● **Task objective**
Write the material out again exactly.

● **Data lines**
= = = =
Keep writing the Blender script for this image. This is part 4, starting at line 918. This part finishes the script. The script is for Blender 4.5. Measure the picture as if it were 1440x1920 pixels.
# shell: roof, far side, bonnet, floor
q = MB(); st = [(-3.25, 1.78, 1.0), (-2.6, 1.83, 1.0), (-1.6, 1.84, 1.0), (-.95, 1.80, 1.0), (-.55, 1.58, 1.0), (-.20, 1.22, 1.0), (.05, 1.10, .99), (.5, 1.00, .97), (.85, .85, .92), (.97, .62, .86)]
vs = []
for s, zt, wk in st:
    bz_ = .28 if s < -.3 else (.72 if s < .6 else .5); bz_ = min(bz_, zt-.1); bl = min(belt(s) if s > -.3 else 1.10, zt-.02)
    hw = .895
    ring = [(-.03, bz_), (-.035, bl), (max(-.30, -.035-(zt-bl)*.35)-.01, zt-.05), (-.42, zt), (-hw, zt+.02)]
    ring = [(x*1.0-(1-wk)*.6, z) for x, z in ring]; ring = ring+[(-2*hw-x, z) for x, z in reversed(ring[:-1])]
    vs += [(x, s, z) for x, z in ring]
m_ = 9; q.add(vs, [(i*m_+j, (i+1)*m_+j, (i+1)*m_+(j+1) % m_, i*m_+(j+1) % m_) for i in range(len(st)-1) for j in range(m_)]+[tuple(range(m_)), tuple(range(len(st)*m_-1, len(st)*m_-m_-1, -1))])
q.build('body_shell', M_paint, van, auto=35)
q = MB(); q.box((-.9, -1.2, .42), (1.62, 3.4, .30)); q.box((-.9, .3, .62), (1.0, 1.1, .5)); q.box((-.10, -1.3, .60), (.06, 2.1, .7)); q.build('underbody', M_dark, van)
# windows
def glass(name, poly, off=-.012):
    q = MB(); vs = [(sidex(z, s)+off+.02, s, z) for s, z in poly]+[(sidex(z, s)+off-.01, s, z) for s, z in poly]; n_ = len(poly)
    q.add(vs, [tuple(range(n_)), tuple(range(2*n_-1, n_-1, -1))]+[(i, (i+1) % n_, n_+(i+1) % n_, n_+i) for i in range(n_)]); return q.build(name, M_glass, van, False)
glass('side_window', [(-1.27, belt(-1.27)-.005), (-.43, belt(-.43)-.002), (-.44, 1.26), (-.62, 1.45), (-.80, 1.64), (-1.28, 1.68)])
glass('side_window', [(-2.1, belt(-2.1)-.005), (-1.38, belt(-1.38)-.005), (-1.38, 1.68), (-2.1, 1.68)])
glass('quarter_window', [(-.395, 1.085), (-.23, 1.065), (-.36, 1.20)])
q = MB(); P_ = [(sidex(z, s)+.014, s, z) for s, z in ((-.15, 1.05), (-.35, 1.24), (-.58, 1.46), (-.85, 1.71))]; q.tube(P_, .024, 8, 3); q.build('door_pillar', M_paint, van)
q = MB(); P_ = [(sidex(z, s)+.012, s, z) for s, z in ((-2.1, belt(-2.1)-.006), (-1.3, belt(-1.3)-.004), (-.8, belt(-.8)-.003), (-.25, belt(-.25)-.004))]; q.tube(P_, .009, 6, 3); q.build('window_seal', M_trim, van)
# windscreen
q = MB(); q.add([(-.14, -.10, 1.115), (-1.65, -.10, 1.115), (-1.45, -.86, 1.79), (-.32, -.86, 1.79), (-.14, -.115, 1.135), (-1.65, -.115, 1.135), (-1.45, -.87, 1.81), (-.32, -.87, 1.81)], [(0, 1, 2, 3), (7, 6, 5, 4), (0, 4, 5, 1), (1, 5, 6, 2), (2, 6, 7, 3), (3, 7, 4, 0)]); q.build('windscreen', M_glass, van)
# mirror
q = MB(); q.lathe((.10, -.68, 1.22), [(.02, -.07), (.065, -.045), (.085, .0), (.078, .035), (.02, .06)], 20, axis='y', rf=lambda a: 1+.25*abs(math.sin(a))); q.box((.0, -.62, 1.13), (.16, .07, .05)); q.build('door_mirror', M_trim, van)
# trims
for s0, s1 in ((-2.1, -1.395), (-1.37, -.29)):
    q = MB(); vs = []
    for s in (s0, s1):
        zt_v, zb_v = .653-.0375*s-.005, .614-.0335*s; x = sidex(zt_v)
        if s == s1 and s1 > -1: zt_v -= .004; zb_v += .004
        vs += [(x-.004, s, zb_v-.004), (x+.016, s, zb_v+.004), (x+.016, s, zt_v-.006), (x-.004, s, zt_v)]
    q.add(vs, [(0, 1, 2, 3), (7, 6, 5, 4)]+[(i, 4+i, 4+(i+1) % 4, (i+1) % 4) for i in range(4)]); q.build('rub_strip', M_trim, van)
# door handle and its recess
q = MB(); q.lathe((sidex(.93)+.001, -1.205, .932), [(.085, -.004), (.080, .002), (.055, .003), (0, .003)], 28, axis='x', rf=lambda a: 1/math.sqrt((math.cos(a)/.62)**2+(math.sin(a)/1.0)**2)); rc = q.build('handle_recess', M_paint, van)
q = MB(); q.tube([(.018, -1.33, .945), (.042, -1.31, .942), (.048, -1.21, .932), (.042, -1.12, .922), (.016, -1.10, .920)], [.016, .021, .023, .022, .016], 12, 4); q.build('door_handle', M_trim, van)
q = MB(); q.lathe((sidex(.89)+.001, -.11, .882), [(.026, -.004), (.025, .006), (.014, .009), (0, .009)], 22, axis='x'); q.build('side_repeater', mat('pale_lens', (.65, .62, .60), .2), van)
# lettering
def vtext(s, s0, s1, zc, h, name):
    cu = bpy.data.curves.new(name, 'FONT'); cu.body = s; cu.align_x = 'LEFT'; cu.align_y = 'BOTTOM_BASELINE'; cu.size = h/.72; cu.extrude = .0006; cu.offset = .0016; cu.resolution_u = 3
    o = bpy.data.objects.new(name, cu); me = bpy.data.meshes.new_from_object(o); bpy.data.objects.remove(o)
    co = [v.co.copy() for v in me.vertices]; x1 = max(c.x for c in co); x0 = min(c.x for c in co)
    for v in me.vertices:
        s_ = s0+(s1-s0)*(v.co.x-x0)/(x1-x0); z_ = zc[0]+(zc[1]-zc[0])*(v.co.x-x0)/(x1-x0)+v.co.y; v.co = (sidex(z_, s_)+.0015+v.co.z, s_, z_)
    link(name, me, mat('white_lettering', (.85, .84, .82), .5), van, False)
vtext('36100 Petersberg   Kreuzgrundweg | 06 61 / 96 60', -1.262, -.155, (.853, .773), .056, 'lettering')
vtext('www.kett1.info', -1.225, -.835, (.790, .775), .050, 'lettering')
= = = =
● **Solution below**
Keep writing the Blender script for this image. This is part 4, starting at line 918. This part finishes the script. The script is for Blender 4.5. Measure the picture as if it were 1440x1920 pixels.
# shell: roof, far side, bonnet, floor
q = MB(); st = [(-3.25, 1.78, 1.0), (-2.6, 1.83, 1.0), (-1.6, 1.84, 1.0), (-.95, 1.80, 1.0), (-.55, 1.58, 1.0), (-.20, 1.22, 1.0), (.05, 1.10, .99), (.5, 1.00, .97), (.85, .85, .92), (.97, .62, .86)]
vs = []
for s, zt, wk in st:
    bz_ = .28 if s < -.3 else (.72 if s < .6 else .5); bz_ = min(bz_, zt-.1); bl = min(belt(s) if s > -.3 else 1.10, zt-.02)
    hw = .895
    ring = [(-.03, bz_), (-.035, bl), (max(-.30, -.035-(zt-bl)*.35)-.01, zt-.05), (-.42, zt), (-hw, zt+.02)]
    ring = [(x*1.0-(1-wk)*.6, z) for x, z in ring]; ring = ring+[(-2*hw-x, z) for x, z in reversed(ring[:-1])]
    vs += [(x, s, z) for x, z in ring]
m_ = 9; q.add(vs, [(i*m_+j, (i+1)*m_+j, (i+1)*m_+(j+1) % m_, i*m_+(j+1) % m_) for i in range(len(st)-1) for j in range(m_)]+[tuple(range(m_)), tuple(range(len(st)*m_-1, len(st)*m_-m_-1, -1))])
q.build('body_shell', M_paint, van, auto=35)
q = MB(); q.box((-.9, -1.2, .42), (1.62, 3.4, .30)); q.box((-.9, .3, .62), (1.0, 1.1, .5)); q.box((-.10, -1.3, .60), (.06, 2.1, .7)); q.build('underbody', M_dark, van)
# windows
def glass(name, poly, off=-.012):
    q = MB(); vs = [(sidex(z, s)+off+.02, s, z) for s, z in poly]+[(sidex(z, s)+off-.01, s, z) for s, z in poly]; n_ = len(poly)
    q.add(vs, [tuple(range(n_)), tuple(range(2*n_-1, n_-1, -1))]+[(i, (i+1) % n_, n_+(i+1) % n_, n_+i) for i in range(n_)]); return q.build(name, M_glass, van, False)
glass('side_window', [(-1.27, belt(-1.27)-.005), (-.43, belt(-.43)-.002), (-.44, 1.26), (-.62, 1.45), (-.80, 1.64), (-1.28, 1.68)])
glass('side_window', [(-2.1, belt(-2.1)-.005), (-1.38, belt(-1.38)-.005), (-1.38, 1.68), (-2.1, 1.68)])
glass('quarter_window', [(-.395, 1.085), (-.23, 1.065), (-.36, 1.20)])
q = MB(); P_ = [(sidex(z, s)+.014, s, z) for s, z in ((-.15, 1.05), (-.35, 1.24), (-.58, 1.46), (-.85, 1.71))]; q.tube(P_, .024, 8, 3); q.build('door_pillar', M_paint, van)
q = MB(); P_ = [(sidex(z, s)+.012, s, z) for s, z in ((-2.1, belt(-2.1)-.006), (-1.3, belt(-1.3)-.004), (-.8, belt(-.8)-.003), (-.25, belt(-.25)-.004))]; q.tube(P_, .009, 6, 3); q.build('window_seal', M_trim, van)
# windscreen
q = MB(); q.add([(-.14, -.10, 1.115), (-1.65, -.10, 1.115), (-1.45, -.86, 1.79), (-.32, -.86, 1.79), (-.14, -.115, 1.135), (-1.65, -.115, 1.135), (-1.45, -.87, 1.81), (-.32, -.87, 1.81)], [(0, 1, 2, 3), (7, 6, 5, 4), (0, 4, 5, 1), (1, 5, 6, 2), (2, 6, 7, 3), (3, 7, 4, 0)]); q.build('windscreen', M_glass, van)
# mirror
q = MB(); q.lathe((.10, -.68, 1.22), [(.02, -.07), (.065, -.045), (.085, .0), (.078, .035), (.02, .06)], 20, axis='y', rf=lambda a: 1+.25*abs(math.sin(a))); q.box((.0, -.62, 1.13), (.16, .07, .05)); q.build('door_mirror', M_trim, van)
# trims
for s0, s1 in ((-2.1, -1.395), (-1.37, -.29)):
    q = MB(); vs = []
    for s in (s0, s1):
        zt_v, zb_v = .653-.0375*s-.005, .614-.0335*s; x = sidex(zt_v)
        if s == s1 and s1 > -1: zt_v -= .004; zb_v += .004
        vs += [(x-.004, s, zb_v-.004), (x+.016, s, zb_v+.004), (x+.016, s, zt_v-.006), (x-.004, s, zt_v)]
    q.add(vs, [(0, 1, 2, 3), (7, 6, 5, 4)]+[(i, 4+i, 4+(i+1) % 4, (i+1) % 4) for i in range(4)]); q.build('rub_strip', M_trim, van)
# door handle and its recess
q = MB(); q.lathe((sidex(.93)+.001, -1.205, .932), [(.085, -.004), (.080, .002), (.055, .003), (0, .003)], 28, axis='x', rf=lambda a: 1/math.sqrt((math.cos(a)/.62)**2+(math.sin(a)/1.0)**2)); rc = q.build('handle_recess', M_paint, van)
q = MB(); q.tube([(.018, -1.33, .945), (.042, -1.31, .942), (.048, -1.21, .932), (.042, -1.12, .922), (.016, -1.10, .920)], [.016, .021, .023, .022, .016], 12, 4); q.build('door_handle', M_trim, van)
q = MB(); q.lathe((sidex(.89)+.001, -.11, .882), [(.026, -.004), (.025, .006), (.014, .009), (0, .009)], 22, axis='x'); q.build('side_repeater', mat('pale_lens', (.65, .62, .60), .2), van)
# lettering
def vtext(s, s0, s1, zc, h, name):
    cu = bpy.data.curves.new(name, 'FONT'); cu.body = s; cu.align_x = 'LEFT'; cu.align_y = 'BOTTOM_BASELINE'; cu.size = h/.72; cu.extrude = .0006; cu.offset = .0016; cu.resolution_u = 3
    o = bpy.data.objects.new(name, cu); me = bpy.data.meshes.new_from_object(o); bpy.data.objects.remove(o)
    co = [v.co.copy() for v in me.vertices]; x1 = max(c.x for c in co); x0 = min(c.x for c in co)
    for v in me.vertices:
        s_ = s0+(s1-s0)*(v.co.x-x0)/(x1-x0); z_ = zc[0]+(zc[1]-zc[0])*(v.co.x-x0)/(x1-x0)+v.co.y; v.co = (sidex(z_, s_)+.0015+v.co.z, s_, z_)
    link(name, me, mat('white_lettering', (.85, .84, .82), .5), van, False)
vtext('36100 Petersberg   Kreuzgrundweg | 06 61 / 96 60', -1.262, -.155, (.853, .773), .056, 'lettering')
vtext('www.kett1.info', -1.225, -.835, (.790, .775), .050, 'lettering')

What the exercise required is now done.